On the calculation of potential of mean force between atomistic nanoparticles

TL;DR

This study uses molecular dynamics to calculate the potential of mean force between atomistic silica and gold nanoparticles, revealing how surface coatings and particle size influence their effective interactions.

Contribution

It provides a detailed atomistic analysis of nanoparticle interactions, validating methods against analytical theory and exploring effects of surface grafting.

Findings

Silica nanoparticles show similar interactions across sizes, with surface interaction peaks for larger particles.

Bare gold nanoparticles have weak interactions, increasing with polyethylene coating.
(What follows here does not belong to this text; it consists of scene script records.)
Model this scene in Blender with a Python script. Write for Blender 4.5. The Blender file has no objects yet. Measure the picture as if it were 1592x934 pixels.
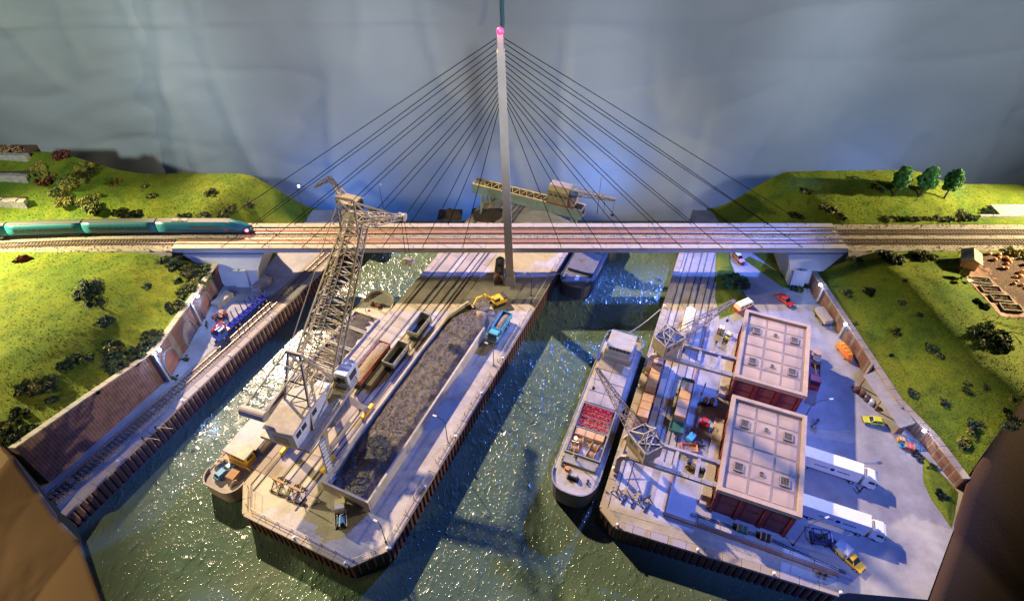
import bpy, math, random
from math import sin, cos, pi, radians, sqrt, atan2, hypot
from mathutils import Vector, Matrix, noise as mnoise

# ------------------------------------------------------------------ camera, light, exposure
S = bpy.context.scene
COL = S.collection
S.render.engine = 'CYCLES'
S.cycles.use_denoising = True
S.cycles.max_bounces = 6
S.cycles.sample_clamp_indirect = 4.0
S.view_settings.view_transform = 'Standard'
S.view_settings.look = 'None'
S.view_settings.exposure = 0.0
S.view_settings.gamma = 1.0

cam_d = bpy.data.cameras.new('camera')
cam = bpy.data.objects.new('camera', cam_d); COL.objects.link(cam)
cam.location = (0, -123.3, 104)
cam.rotation_euler = (radians(90 - 43.5), 0, 0)
cam_d.sensor_fit = 'HORIZONTAL'; cam_d.sensor_width = 36.0
cam_d.lens = 36.0 * 925.0 / 1592.0
cam_d.clip_start = 1.0; cam_d.clip_end = 2000
S.camera = cam

w = bpy.data.worlds.new('World'); S.world = w; w.use_nodes = True
w.node_tree.nodes['Background'].inputs[0].default_value = (0.30, 0.38, 0.62, 1)
w.node_tree.nodes['Background'].inputs[1].default_value = 0.05

def aim(o, tgt):
    o.rotation_euler = (Vector(tgt) - o.location).to_track_quat('-Z', 'Y').to_euler()

def spot(name, loc, tgt, power, color, angle, blend=.5, radius=2.0):
    d = bpy.data.lights.new(name, 'SPOT'); d.energy = power; d.color = color
    d.spot_size = radians(angle); d.spot_blend = blend; d.shadow_soft_size = radius
    o = bpy.data.objects.new(name, d); COL.objects.link(o); o.location = loc; aim(o, tgt)
    return o

def area(name, loc, tgt, power, color, sx, sy):
    d = bpy.data.lights.new(name, 'AREA'); d.energy = power; d.color = color
    d.shape = 'RECTANGLE'; d.size = sx; d.size_y = sy
    o = bpy.data.objects.new(name, d); COL.objects.link(o); o.location = loc; aim(o, tgt)
    return o

# warm show lamp on a stand behind the curtain: the main light, shadows fall to the right and towards the viewer
spot('key_lamp', (-213, 236, 260), (-5, -36, 0), 20500000, (1.0, .74, .49), 21.4, .35, 5.0)
# warm lamp at the left, over the left embankment
spot('left_lamp', (-170, -2, 42), (-106, -28, 8), 1650000, (1.0, .88, .46), 84, .8, 2.0)
# warm lamp at the right, over the garden
spot('right_lamp', (186, 0, 38), (106, -8, 9), 1500000, (1.0, .82, .46), 72, .6, 1.6)
# cold blue lamps: weak ones beside the viewer, a strong one to the right behind the curtain
spot('blue_lamp_right', (84, -146, 118), (54, -46, 0), 900000, (.11, .22, 1.0), 35, .7, 4)
spot('blue_lamp_left', (-30, -150, 112), (-72, -26, 2), 480000, (.09, .20, 1.0), 25, .7, 4)
spot('blue_lamp_back', (150, 150, 138), (6, -42, 0), 6200000, (.10, .22, 1.0), 28, .5, 5)
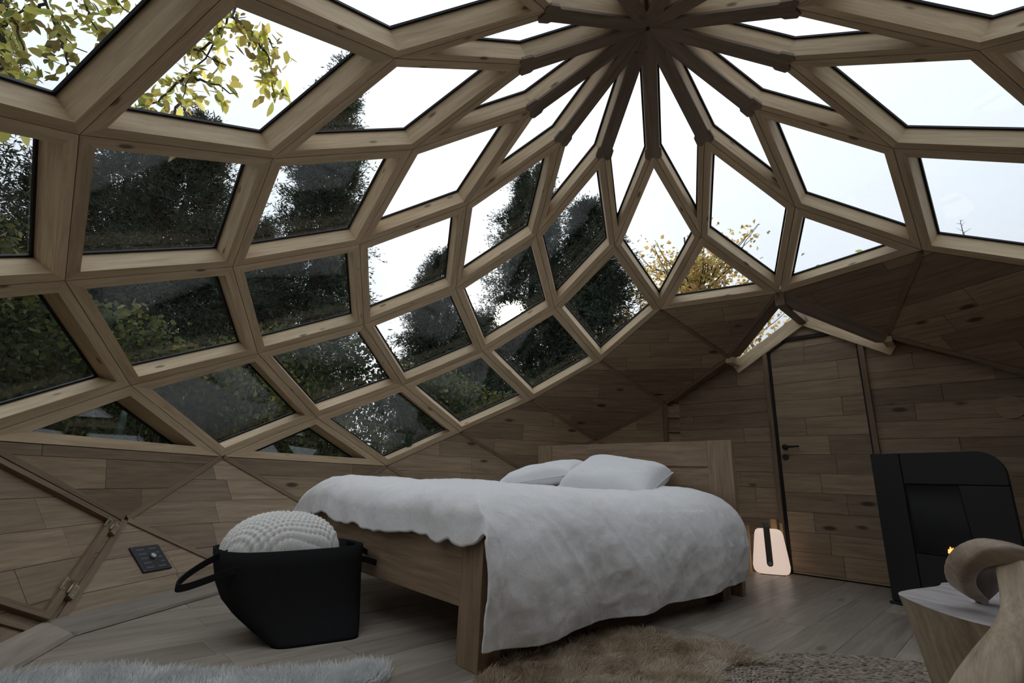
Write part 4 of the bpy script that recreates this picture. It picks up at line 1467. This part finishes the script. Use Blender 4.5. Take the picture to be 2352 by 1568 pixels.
wo = [(-2.02, -0.93), (-1.97, -0.87), (-1.85, -0.80), (-1.74, -0.755), (-1.62, -0.76), (-1.5, -0.74), (-1.36, -0.71), (-1.22, -0.64), (-1.13, -0.59), (-1.05, -0.52), (-0.98, -0.53), (-0.96, -0.60), (-1.02, -0.72), (-1.12, -0.85), (-1.25, -1.0), (-1.4, -1.12), (-1.6, -1.22), (-1.8, -1.18), (-1.95, -1.05)]
fleece('white_sheepskin', wo, M['fleecewhite'], M['hide'], 'shaggy white sheepskin on the floor in front of the basket', 30000, 0.055, lambda x, y: 0.55 + 0.4 * noise.noise(V3((x * 9, y * 9, 0))), (-0.1, 0.25))
bo = [(-0.70, -0.50), (-0.62, -0.36), (-0.50, -0.16), (-0.40, 0.0), (-0.30, 0.12), (-0.20, 0.20), (-0.08, 0.18), (0.02, 0.13), (0.10, 0.10), (0.18, 0.07), (0.26, 0.04), (0.33, -0.03), (0.35, -0.09), (0.28, -0.13), (0.20, -0.15), (0.13, -0.19), (0.10, -0.28), (0.05, -0.42), (-0.02, -0.6), (-0.15, -0.78), (-0.35, -0.88), (-0.55, -0.85), (-0.68, -0.70)]


def goldtone(x, y):
    t = 0.45 + 0.35 * noise.noise(V3((x * 5, y * 5, 3.0))) + 0.15 * noise.noise(V3((x * 16, y * 16, 1.0)))
    if x > 0.16: t += (x - 0.16) * 2.2 * (1 if y < 0.02 else 0.1)
    return t


fleece('golden_sheepskin', bo, M['fleecegold'], M['hide'], 'golden brown sheepskin lying beside the bed', 60000, 0.045, goldtone, (0.25, -0.25))

# round braided grass rug
M['grass'] = leafmat('braided seagrass', [(0.13, 0.105, 0.075), (0.24, 0.20, 0.15), (0.34, 0.29, 0.225), (0.25, 0.19, 0.15), (0.40, 0.36, 0.29)], trans=0.0, spec=0.1)
rc = V3((0.72, -0.66, 0.0))
RR = 0.755
vs, fs, tn = [], [], []
unit = []
for s in range(4):
    x = (-1, -0.45, 0.45, 1)[s]
    r = (0.15, 1, 1, 0.15)[s]
    for k in range(5):
        a = 2 * PI * k / 5
        unit.append((x, r * math.cos(a), r * math.sin(a)))
unit = np.array(unit)
uf = []
for s in range(3):
    for k in range(5):
        uf.append((s * 5 + k, s * 5 + (k + 1) % 5, (s + 1) * 5 + (k + 1) % 5, (s + 1) * 5 + k))
uf = np.array(uf)
allv, allf = [], []
cnt = 0
r = RR
while r > 0.30:
    nst = int(2 * PI * r / 0.017)
    for k in range(nst):
        a = 2 * PI * (k + 0.5 * (int(r / 0.0105) % 2)) / nst
        skew = 0.55 if (k % 2) else -0.1
        cs, sn = math.cos(a), math.sin(a)
        tx, ty = -sn, cs
        ca, sa = math.cos(skew + rng.normal(0, 0.15)), math.sin(skew + rng.normal(0, 0.15))
        dx, dy = tx * ca + cs * sa, ty * ca + sn * sa
        ex_, ey_ = -dy, dx
        px, py = rc.x + r * cs, rc.y + r * sn
        if py < -1.35 and px < 0: continue
        L_ = unit[:, :1] * 0.0125; W_ = unit[:, 1:2] * 0.0048; Zz = unit[:, 2:3] * 0.0052
        v = np.concatenate([px + dx * L_ + ex_ * W_, py + dy * L_ + ey_ * W_, 0.0085 + rng.normal(0, 0.001) + Zz], 1)
        allv.append(v); allf.append(uf + cnt * 20); tn.append(np.full(20, rng.uniform(0, 1)))
        cnt += 1
    r -= 0.0105
RF = Matrix.Translation(rc)
rug = prism('braided_rug', [rc + V3((RR * math.cos(a), RR * math.sin(a), 0.0005)) for a in [2 * PI * k / 64 for k in range(64)]], V3((0, 0, 0.006)), M['dark'], None, RF)
tag(rug, 'round braided seagrass rug under the stump chair', 'rug')
br_ = put_np('braid', np.concatenate(allv), np.concatenate(allf), M['grass'], rug, RF, smooth=True, attr=np.concatenate(tn))
br_['kind'] = 'stuff'

# ------------------------------------------------------------------ garden outside
GZ = -0.40
ground = prism('ground', [V3((60 * math.cos(a), 60 * math.sin(a), GZ - 0.1)) for a in [2 * PI * k / 48 for k in range(48)]], V3((0, 0, 0.1)), M['soil'])
tag(ground, 'dark garden ground around the dome', 'ground', kind='structure')
M['bark'] = plain('bark', (0.035, 0.028, 0.022), rough=0.95, noise_scale=12, noise_amt=0.4)
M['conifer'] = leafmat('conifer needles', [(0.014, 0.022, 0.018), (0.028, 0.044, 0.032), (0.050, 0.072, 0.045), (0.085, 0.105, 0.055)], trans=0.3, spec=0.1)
M['hedge'] = leafmat('beech leaves', [(0.025, 0.036, 0.014), (0.06, 0.085, 0.03), (0.12, 0.14, 0.05), (0.30, 0.25, 0.07)], trans=0.45, spec=0.2)
M['autumn'] = leafmat('autumn leaves', [(0.28, 0.16, 0.05), (0.50, 0.32, 0.10), (0.66, 0.44, 0.18), (0.60, 0.50, 0.16), (0.32, 0.30, 0.09)], trans=0.65, spec=0.1)
M['walnut'] = leafmat('walnut leaf', [(0.14, 0.17, 0.05), (0.42, 0.45, 0.10), (0.72, 0.72, 0.17), (0.90, 0.84, 0.28), (0.26, 0.30, 0.08)], trans=0.8, use_obj=True, spec=0.15)
CAMV = V3(CAM_C.tolist())


def gpos(az, dist):
    a = math.radians(az)
    return V3((CAMV.x + dist * math.sin(a), CAMV.y + dist * math.cos(a), GZ))


def unitv(a):
    return a / np.linalg.norm(a, axis=-1, keepdims=True)


def conifer_mesh(seed, Ht, R, nb, per, nl):
    """Foliage of a cypress around the origin: feathery twigs set with small scales on drooping boughs."""
    g = np.random.default_rng(seed)
    t = 1 - (1 - g.uniform(0.02, 0.998, nb)) ** 0.72
    az = g.uniform(0, 2 * PI, nb)
    prof = np.clip(1 - t, 0, 1) ** 0.72 * (0.85 + 0.2 * np.sin(t * 23 + az * 3) + 0.15 * np.sin(t * 61 + az))
    Lb = R * prof * g.uniform(0.5, 1.15, nb) + 0.10
    s = g.uniform(0.12, 1.0, (nb, per)) ** 0.7
    rad = s * Lb[:, None]
    zz = (t * Ht)[:, None] + rad * 0.45 - 0.30 * rad ** 2 / np.maximum(Lb[:, None], 0.2) + g.normal(0, 0.06, (nb, per))
    a2 = az[:, None] + g.normal(0, 0.15, (nb, per)) * np.minimum(1, 0.5 / np.maximum(rad, 0.1))
    c = np.stack([rad * np.cos(a2), rad * np.sin(a2), zz], -1).reshape(-1, 3)
    outw = np.stack([np.cos(a2), np.sin(a2), np.full_like(a2, 0.35)], -1).reshape(-1, 3)
    n = len(c)
    d0 = unitv(outw * 0.9 + g.normal(0, 0.55, (n, 3)))
    tw = g.uniform(0.12, 0.30, (n, 1, 1))
    sp = g.uniform(0, 1, (n, nl, 1))
    b = c[:, None, :] + d0[:, None, :] * sp * tw + np.array([0, 0, -0.25]) * (sp * tw) ** 2 / tw + g.normal(0, 0.012, (n, nl, 3))
    d = unitv(d0[:, None, :] + g.normal(0, 0.55, (n, nl, 3)))
    ln = g.uniform(0.045, 0.11, (n, nl, 1))
    sd = unitv(np.cross(d, g.normal(0, 1, (n, nl, 3)))) * g.uniform(0.006, 0.0125, (n, nl, 1))
    v = np.stack([b, b + d * ln * 0.5 + sd, b + d * ln, b + d * ln * 0.5 - sd], 2).reshape(-1, 3)
    f = np.arange(n * nl * 4).reshape(-1, 4)
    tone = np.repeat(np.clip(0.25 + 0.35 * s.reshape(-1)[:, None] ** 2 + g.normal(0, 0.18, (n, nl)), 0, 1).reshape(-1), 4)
    return v, f, tone


conifers = [
    # az, distance, height, radius, boughs, label
    (-33.0, 9.2, 9.35, 1.45, 620, 'tall pointed dark cypress whose tip rises highest over the glazing'),
    (-46.5, 8.6, 6.5, 1.75, 640, 'broad dark cypress behind the walnut branches'),
    (-39.5, 10.5, 6.0, 1.9, 560, 'dark cypress filling the gap between the pointed and the broad one'),
    (-55.5, 9.2, 5.6, 1.7, 520, 'dark cypress left of the broad one'),
    (-51.5, 9.6, 6.7, 1.9, 600, 'dark cypress between the broad one and its lower neighbour'),
    (-64.0, 8.2, 6.6, 1.6, 480, 'leftmost dark cypress, behind the hanging walnut leaves'),
    (-18.6, 10.2, 5.9, 1.35, 420, 'slender dark cypress just left of the sun'),
    (-7.2, 11.0, 8.9, 2.45, 640, 'tall dark cypress that the low sun shines through'),
    (0.2, 11.6, 8.1, 2.3, 620, 'dark cypress right of the sun beside the autumn tree'),
    (5.2, 12.6, 4.7, 1.6, 400, 'short dark conifer in front of the autumn tree'),
    (-14.0, 12.5, 5.2, 2.0, 380, 'low dark cypress behind the slender one'),
]
sd_n = np.array(SUN_DIR)


def sun_gap(cen, seed, a0, a1):
    """True for foliage to keep: the crown is thin where the low sun stands behind it."""
    q = cen - CAM_C
    ang_ = np.degrees(np.arccos(np.clip((q @ sd_n) / np.linalg.norm(q, axis=1), -1, 1)))
    return np.random.default_rng(seed).uniform(0, 1, len(cen)) < np.clip((ang_ - a0) / (a1 - a0), 0, 1)


protos = {}
for i, (az, dist, ht, R, nb, lab) in enumerate(conifers):
    p = gpos(az, dist)
    F = Matrix.Translation(p)
    tr_ = empty('cypress_tree', F)
    tag(tr_, lab, 'tree', 'cypress trees beyond the hedge')
    near_sun = az == -7.2
    key = 'sun%d' % i if near_sun else ('open' if az < -50 else ('slim' if R / ht < 0.2 else 'broad'))
    if key not in protos:
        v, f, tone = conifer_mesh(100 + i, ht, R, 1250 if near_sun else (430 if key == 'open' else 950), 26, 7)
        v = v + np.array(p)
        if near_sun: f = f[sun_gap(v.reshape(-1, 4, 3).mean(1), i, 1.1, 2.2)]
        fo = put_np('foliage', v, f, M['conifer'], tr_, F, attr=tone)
        protos[key] = (fo.data, ht, R)
    else:
        me, h0, r0 = protos[key]
        fo = bpy.data.objects.new('foliage', me)
        place(fo, tr_, F @ Matrix.Rotation(1.3 * i, 4, 'Z') @ Matrix.Diagonal((R / r0, R / r0, ht / h0, 1)))
    fo['kind'] = 'stuff'
    tube('trunk', [p, p + V3((0.03, 0.02, ht * 0.5)), p + V3((0, 0.03, ht * 0.99))], [0.16, 0.09, 0.012], M['bark'], tr_, F, seg=8)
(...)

PMF profiles resemble Lennard-Jones potentials, becoming more repulsive with higher grafting density.

Abstract

We study the potential of mean force (PMF) between atomistic silica and gold nanoparticles in the vacuum by using molecular dynamics simulations. Such an investigation is devised in order to fully characterize the effective interactions between atomistic nanoparticles, a crucial step to describe the PMF in high-density coarse-grained polymer nanocomposites. In our study, we first investigate the behavior of silica nanoparticles, considering cases corresponding to different particle sizes and assessing results against an analytic theory developed by Hamaker for a system of Lennard-Jones interacting particles [H. C. Hamaker, Physica A, 1937, 4, 1058]. Once validated the procedure, we calculate effective interactions between gold nanoparticles, which are considered both bare and coated with polyethylene chains, in order to investigate the effects of the grafting density \rho_g on the PMF. Upon performing atomistic molecular dynamics simulations, it turns out that silica nanoparticles experience similar interactions regardless of the particle size, the most remarkable difference being a peak in the PMF due to surface interactions, clearly apparent for the larger size. As for bare gold nanoparticles, they are slightly interacting, the strength of the effective force increasing for the coated cases. The profile of the resulting PMF resembles a Lennard-Jones potentials for intermediate \rho_g , becoming progressively more repulsive for high \rho_g and low interparticle separations.